Objective:
Search the listing below for the string "scene" and copy every line where it occurs.

Data shown:
◆ ◆ ◆ ◆ ◆ ◆ ◆
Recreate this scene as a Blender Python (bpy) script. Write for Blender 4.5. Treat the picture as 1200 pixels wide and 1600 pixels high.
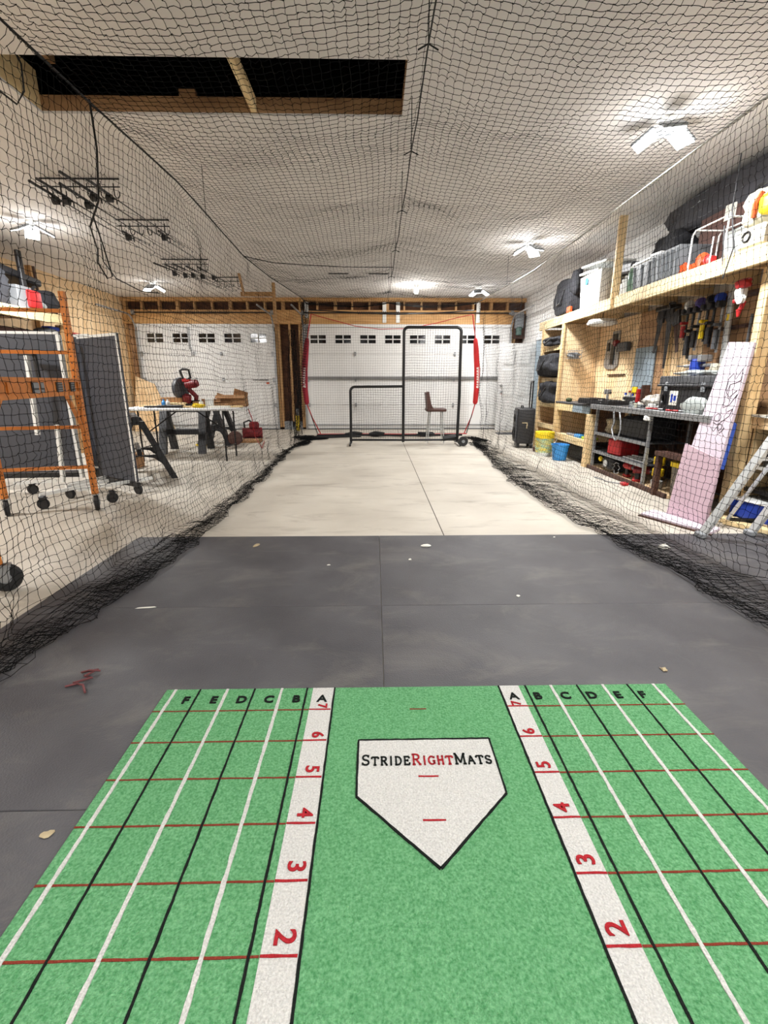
import bpy, bmesh, math, random
import numpy as np
from mathutils import Vector, Matrix
for o in list(bpy.data.objects): bpy.data.objects.remove(o)
SC = bpy.context.scene; COL = SC.collection
R = math.radians; PI = math.pi
rnd = random.Random(7)
# ---------------------------------------------------------------- camera, world, exposure
EYE = 1.145; FPX = 737.0
pitch = math.atan(203/FPX); yaw = math.atan(15/FPX*math.cos(pitch))
Fw = Vector((math.sin(yaw)*math.cos(pitch), math.cos(yaw)*math.cos(pitch), -math.sin(pitch)))
Rt = Vector((math.cos(yaw), -math.sin(yaw), 0)); Up = Rt.cross(Fw)
cd = bpy.data.cameras.new('camera'); cam = bpy.data.objects.new('camera', cd); COL.objects.link(cam)
cd.sensor_fit = 'VERTICAL'; cd.sensor_height = 36; cd.lens = FPX/1600*36; cd.clip_start = 0.02; cd.clip_end = 100
cam.matrix_world = Matrix(((Rt.x, Up.x, -Fw.x, 0), (Rt.y, Up.y, -Fw.y, 0), (Rt.z, Up.z, -Fw.z, EYE), (0, 0, 0, 1)))
SC.camera = cam
w = bpy.data.worlds.new('world'); SC.world = w; w.use_nodes = True
w.node_tree.nodes['Background'].inputs[0].default_value = (0.5, 0.55, 0.7, 1); w.node_tree.nodes['Background'].inputs[1].default_value = 0.01
SC.view_settings.view_transform = 'Standard'; SC.view_settings.look = 'None'
SC.view_settings.gamma = 1; SC.view_settings.use_curve_mapping = False
SC.view_settings.exposure = 0.68
LAMP_W = 60.0
CEIL = 3.05; XL = -5.9; XR = 3.6; YB = 12.0; YF = -2.2

# ---------------------------------------------------------------- materials
MATS = {}
def srgb(c):
    return tuple(((v/255)/12.92 if v/255 <= .04045 else ((v/255+.055)/1.055)**2.4) for v in c)
def mat(name, rgb, rough=.6, metal=0, var=.06, scale=8, bump=0, bscale=60, stretch=(1, 1, 1), alpha=1, emit=0, trans=0, spec=.5, rgb2=None, coords='Object'):
    if name in MATS: return MATS[name]
    m = bpy.data.materials.new(name); m.use_nodes = True; nt = m.node_tree; N = nt.nodes; L = nt.links
    b = N['Principled BSDF']; c = srgb(rgb)
    b.inputs['Roughness'].default_value = rough; b.inputs['Metallic'].default_value = metal
    b.inputs['Specular IOR Level'].default_value = spec
    tc = N.new('ShaderNodeTexCoord'); mp = N.new('ShaderNodeMapping'); mp.inputs['Scale'].default_value = stretch
    L.new(tc.outputs[coords], mp.inputs[0])
    if var or rgb2:
        n = N.new('ShaderNodeTexNoise'); n.inputs['Scale'].default_value = scale; n.inputs['Detail'].default_value = 5
        L.new(mp.outputs[0], n.inputs['Vector'])
        r = N.new('ShaderNodeValToRGB'); r.color_ramp.elements[0].position = .3; r.color_ramp.elements[1].position = .7
        if rgb2: lo, hi = srgb(rgb2), c
        else: lo, hi = tuple(v*(1-var*2.2) for v in c), tuple(min(1, v*(1+var*1.6)) for v in c)
        r.color_ramp.elements[0].color = (*lo, 1); r.color_ramp.elements[1].color = (*hi, 1)
        L.new(n.outputs[0], r.inputs[0]); L.new(r.outputs[0], b.inputs['Base Color'])
    else: b.inputs['Base Color'].default_value = (*c, 1)
    if bump:
        n2 = N.new('ShaderNodeTexNoise'); n2.inputs['Scale'].default_value = bscale; n2.inputs['Detail'].default_value = 3
        L.new(mp.outputs[0], n2.inputs['Vector']); bp = N.new('ShaderNodeBump'); bp.inputs['Strength'].default_value = bump
        bp.inputs['Distance'].default_value = .01; L.new(n2.outputs[0], bp.inputs['Height']); L.new(bp.outputs[0], b.inputs['Normal'])
    if alpha < 1: b.inputs['Alpha'].default_value = alpha
    if trans: b.inputs['Transmission Weight'].default_value = trans
    if emit: b.inputs['Emission Color'].default_value = (*c, 1); b.inputs['Emission Strength'].default_value = emit
    MATS[name] = m; return m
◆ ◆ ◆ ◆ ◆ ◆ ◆
Solution:
Recreate this scene as a Blender Python (bpy) script. Write for Blender 4.5. Treat the picture as 1200 pixels wide and 1600 pixels high.
SC = bpy.context.scene; COL = SC.collection